Alexander Isak of Newcastle United

Nottingham Forest – Taiwo Awoniyi
Take your pick here from two Nigerian forwards. Awoniyi and Emmanuel Dennis will both be missing the World Cup after the Super Eagles failed to qualify for Qatar. Most of the other small handful of new players Forest bought in for their Premier League return are at least theoretically eligible for World Cup selection. Not Serge Aurier, though, which is just one more reason why Forest were so shrewd and correct to bring that particular loosest of cannons back to English football.


Southampton – Che Adams
He may be as surprised as anyone else by the fact, but he’s got four goals already this season even if two of them were mere Carabao banana-skin avoidance at Cambridge. That’s already half the number of all-competition goals he scored last season in a fifth of the games.
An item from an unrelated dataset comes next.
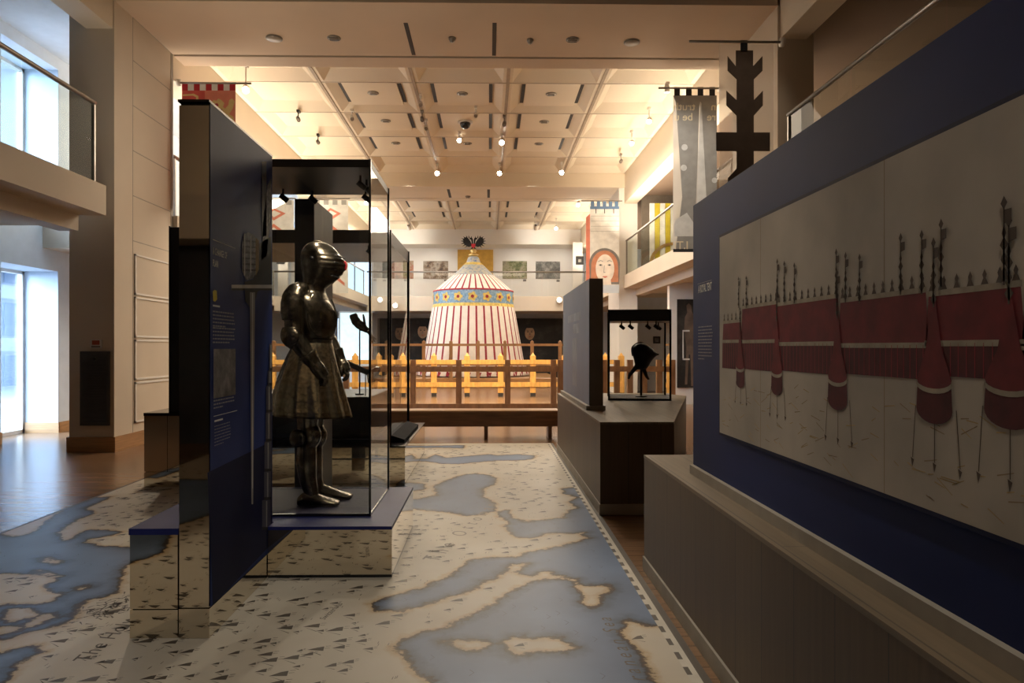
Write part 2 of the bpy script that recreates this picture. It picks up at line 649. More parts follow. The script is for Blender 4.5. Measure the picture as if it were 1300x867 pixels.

Tottenham – Dejan Kulusevski
Spurs are going to be sending several key players and maybe Eric Dier as well to Qatar but the revolutionary Kulusevski will not be among them after Sweden failed to make it through the play-offs.

Spurs would certainly not be where they are now without his contribution; after defeats in his first two Premier League appearances, Spurs have lost just three times in a further 22 games that have brought with them 49 points, a Champions League spot and an unbeaten Premier League start to this season. Kulusevski’s contributions go beyond mere numbers, but six goals and 10 assists in 24 goals is really very good.


West Ham – Michail Antonio
The Hammers may well boast the Premier League’s most rested frontline after the World Cup. While England’s Jarrod Bowen may yet be off to Qatar, Hammers fans can rest easy knowing Jamaica’s Michail Antonio, Italy’s Gianluca Scamacca, Algeria’s Said Benrahma and Ivory Coast’s Maxwel Cornet will all be sat with their trotters up watching it all on TV.


Wolves – Nathan Collins
And at present speed and course he’s going to be well in need of that month off having played every possible minute for Wolves – even a full 90 minutes against Preston in the Carabao – since joining from Stoke this summer.